The European Union’s recent decision to impose provisional anti-dumping tariffs on Chinese-made titanium dioxide (TiO₂) is sending shockwaves through the paint and coatings sector. As this crucial white pigment becomes costlier, manufacturers and B2B suppliers alike are grappling with the consequences.

Titanium dioxide (TiO₂), valued for its opacity and brightness, is a key raw material in the production of paints, coatings, plastics, and industrial finishes. In April 2025, the European Union introduced provisional anti-dumping tariffs of up to 40% on titanium dioxide (TiO₂) imports from China, citing unfair pricing practices. While intended to support domestic producers, the move may unintentionally destabilize the broader coatings sector.

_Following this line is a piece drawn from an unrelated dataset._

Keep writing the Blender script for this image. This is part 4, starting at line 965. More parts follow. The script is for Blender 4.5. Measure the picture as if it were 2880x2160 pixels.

Industry associations and mid-sized paint manufacturers across the EU have expressed concern over rising input costs. “We are already seeing raw material prices climb. Smaller firms simply don’t have the buffer to absorb these shocks,” said an executive from a German coatings manufacturer.

The impact of these tariffs is already being felt across the value chain. The tariffs not only inflate production costs but also constrain supply, forcing buyers to explore alternative sources that may lack scale or consistent quality.

Experts warn that the tariffs could lead to:

  • Increased production and operational costs
  • Supply chain disruptions
  • Job losses in downstream industries
  • Reduced global competitiveness for European manufacturers

For B2B companies, from raw material suppliers to packaging providers, the pressure to adapt is mounting. Many are now reassessing sourcing strategies, investing in R&D for pigment alternatives, and exploring local production capabilities.

While the EU’s goal is to protect its industrial base, the policy risks driving inflation, straining operations, and stifling innovation. As the situation evolves, the industry must navigate uncertainty while advocating for trade policies that balance protectionism with long-term resilience.